> **Goal**
Reproduce all of the data word for word.

> **Data excerpt**

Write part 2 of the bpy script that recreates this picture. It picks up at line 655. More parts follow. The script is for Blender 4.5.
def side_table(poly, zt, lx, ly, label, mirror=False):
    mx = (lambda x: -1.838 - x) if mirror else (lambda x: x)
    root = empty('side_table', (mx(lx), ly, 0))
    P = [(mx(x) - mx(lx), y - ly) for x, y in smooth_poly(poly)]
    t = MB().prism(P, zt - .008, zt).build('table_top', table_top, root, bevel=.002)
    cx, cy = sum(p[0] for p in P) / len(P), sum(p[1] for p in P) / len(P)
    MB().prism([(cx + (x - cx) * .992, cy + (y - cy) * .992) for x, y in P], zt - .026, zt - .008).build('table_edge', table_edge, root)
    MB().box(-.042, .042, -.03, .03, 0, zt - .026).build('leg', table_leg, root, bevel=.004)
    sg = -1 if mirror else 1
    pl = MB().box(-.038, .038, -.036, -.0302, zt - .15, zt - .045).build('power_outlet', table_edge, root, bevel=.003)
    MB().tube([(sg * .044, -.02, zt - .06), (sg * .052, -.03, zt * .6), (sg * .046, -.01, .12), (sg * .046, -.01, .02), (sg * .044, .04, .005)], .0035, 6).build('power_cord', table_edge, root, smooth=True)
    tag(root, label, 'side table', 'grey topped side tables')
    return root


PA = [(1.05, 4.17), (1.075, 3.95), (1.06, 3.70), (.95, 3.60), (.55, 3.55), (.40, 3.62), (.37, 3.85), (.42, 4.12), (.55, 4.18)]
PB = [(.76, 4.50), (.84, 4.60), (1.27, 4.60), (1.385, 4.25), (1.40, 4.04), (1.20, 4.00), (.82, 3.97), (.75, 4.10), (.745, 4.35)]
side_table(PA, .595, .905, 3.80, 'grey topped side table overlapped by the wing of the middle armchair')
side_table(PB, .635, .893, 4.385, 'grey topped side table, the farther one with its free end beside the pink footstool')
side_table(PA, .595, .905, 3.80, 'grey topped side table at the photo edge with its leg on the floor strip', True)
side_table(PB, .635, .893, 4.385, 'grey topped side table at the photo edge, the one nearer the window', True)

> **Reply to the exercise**
Write part 2 of the bpy script that recreates this picture. It picks up at line 655. More parts follow. The script is for Blender 4.5.
def side_table(poly, zt, lx, ly, label, mirror=False):
    mx = (lambda x: -1.838 - x) if mirror else (lambda x: x)
    root = empty('side_table', (mx(lx), ly, 0))
    P = [(mx(x) - mx(lx), y - ly) for x, y in smooth_poly(poly)]
    t = MB().prism(P, zt - .008, zt).build('table_top', table_top, root, bevel=.002)
    cx, cy = sum(p[0] for p in P) / len(P), sum(p[1] for p in P) / len(P)
    MB().prism([(cx + (x - cx) * .992, cy + (y - cy) * .992) for x, y in P], zt - .026, zt - .008).build('table_edge', table_edge, root)
    MB().box(-.042, .042, -.03, .03, 0, zt - .026).build('leg', table_leg, root, bevel=.004)
    sg = -1 if mirror else 1
    pl = MB().box(-.038, .038, -.036, -.0302, zt - .15, zt - .045).build('power_outlet', table_edge, root, bevel=.003)
    MB().tube([(sg * .044, -.02, zt - .06), (sg * .052, -.03, zt * .6), (sg * .046, -.01, .12), (sg * .046, -.01, .02), (sg * .044, .04, .005)], .0035, 6).build('power_cord', table_edge, root, smooth=True)
    tag(root, label, 'side table', 'grey topped side tables')
    return root


PA = [(1.05, 4.17), (1.075, 3.95), (1.06, 3.70), (.95, 3.60), (.55, 3.55), (.40, 3.62), (.37, 3.85), (.42, 4.12), (.55, 4.18)]
PB = [(.76, 4.50), (.84, 4.60), (1.27, 4.60), (1.385, 4.25), (1.40, 4.04), (1.20, 4.00), (.82, 3.97), (.75, 4.10), (.745, 4.35)]
side_table(PA, .595, .905, 3.80, 'grey topped side table overlapped by the wing of the middle armchair')
side_table(PB, .635, .893, 4.385, 'grey topped side table, the farther one with its free end beside the pink footstool')
side_table(PA, .595, .905, 3.80, 'grey topped side table at the photo edge with its leg on the floor strip', True)
side_table(PB, .635, .893, 4.385, 'grey topped side table at the photo edge, the one nearer the window', True)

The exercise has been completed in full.